Beşiktaş’ın bu sezon gösterdiği performansla öne çıkan isimlerinden olan Salih Uçan, A Milli Takım’ın Lüksemburg ve Faroe Adaları ile oynadığı maçlar için açıklanan aday kadroda yer almadı. Sosyal medyada da tepki çeken kararla ilgili Salih Uçan ilk kez konuştu. VOLE YouTube kanalında yayınlanan Baş Başa programına konuk olan Uçan, süreçte yaşananları ve düşüncelerini aktardı.

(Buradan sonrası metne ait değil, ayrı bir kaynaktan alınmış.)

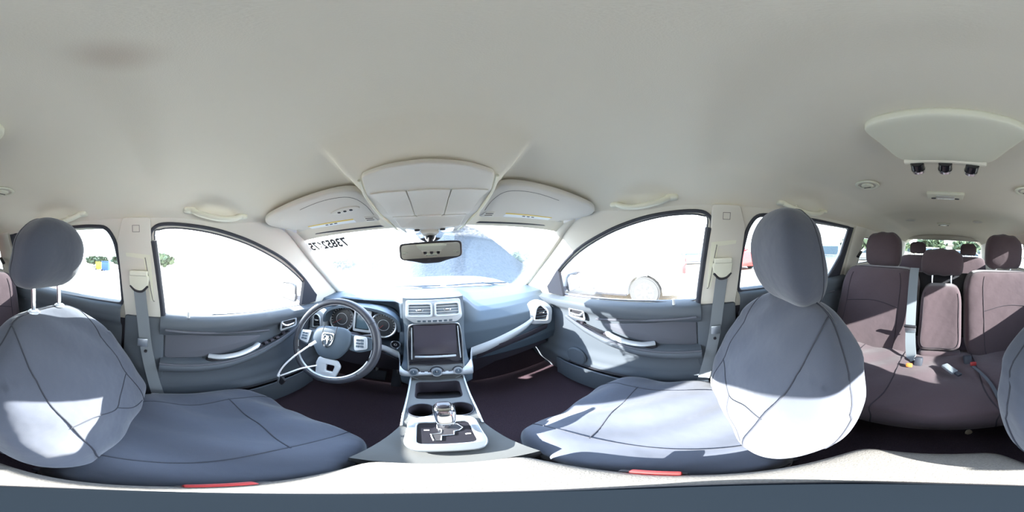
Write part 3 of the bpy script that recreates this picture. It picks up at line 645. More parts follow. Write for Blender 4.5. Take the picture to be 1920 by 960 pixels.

Programda Salih’in konuyla ilgili açıklamaları şöyle:
“CİDDİ BİR SAYGISIZLIKTIR”
“Ben milli takım ortamını çok iyi bilen biriyim. U 15’ten A Milli Takım’a kadar 70-80 kere milli oldum. Milli takımla dünya kupası oynadım. Avrupa Şampiyonası oynadım. Kaptanlık yaptım. Birçok organizasyonda da bulundum. Ödüllerim de var. Bu kampta, kendi kişisel görüşüm ve net kararım yüzde yüz bir saygısızlık yapıldı. Şu süreci anlatayım. Milli takıma gitmeyeceğimi biliyordum. Sebebini söyleyeyim. Milli takım kamplarından önce gizli bir aday kadro açıklanır, bunda da pasaport işlemleri için aranırsınız ya da doktor arar. Alanyaspor dönemimde de Şenol hoca beni milli takıma çağırmıyordu. Ama her zaman ben aday kadronun içindeydim. Çünkü beni iletişimciler arıyorlardı, ‘Salih pasaportlarını hazırla, çağırılabilirsin’ diye. Bu sefer böyle bir şey olmadı. Kadro açıklandı, ben yoktum. Daha sonra bir oyuncu sakatlandı, 2 oyuncu alındı ve medyada yorumcular ‘Salih tekrar alınmadı’ dedi. Ben zaten bütün orta saha sakatlansa da yine gidemeyecektim. Bu aday kadronun neredeyse 40 kişinin bile arasında olmamak bana yapılmış ciddi bir saygısızlıktır. Bunu asla kabul etmiyorum. Bana saygı göstermeyenlere karşı da saygı duyamayacağım. Bu nettir benim için”
“DÜŞÜNDÜKÇE SİNİRLENİYORUM”
“Beni en çok üzen olay, milli takıma gitmemem bir karardır. Ben de her hafta maç oynuyorum, Beşiktaş gibi bir camiada oynuyorum. 40 kişinin arasında olamayacak kadar bir durumum da yoktu. Bu saygısızlığı kabul edemem açıkçası. Düşündükçe sinirleniyorum, ‘Şu yüzden almamıştır’ demek bile istemedim kendime. Keşke Salih Özcan sakatlanmasaydı, ‘tekrar çağrılmadı’ diye haber oldu. O sürecin uzaması da üzdü biraz. Sonuçta ailemiz dostlarımız, sokakta görenler de nasıl çağrılmazsın diyordu. Üzüntü artıyor, tabii ki biz de bekledik.”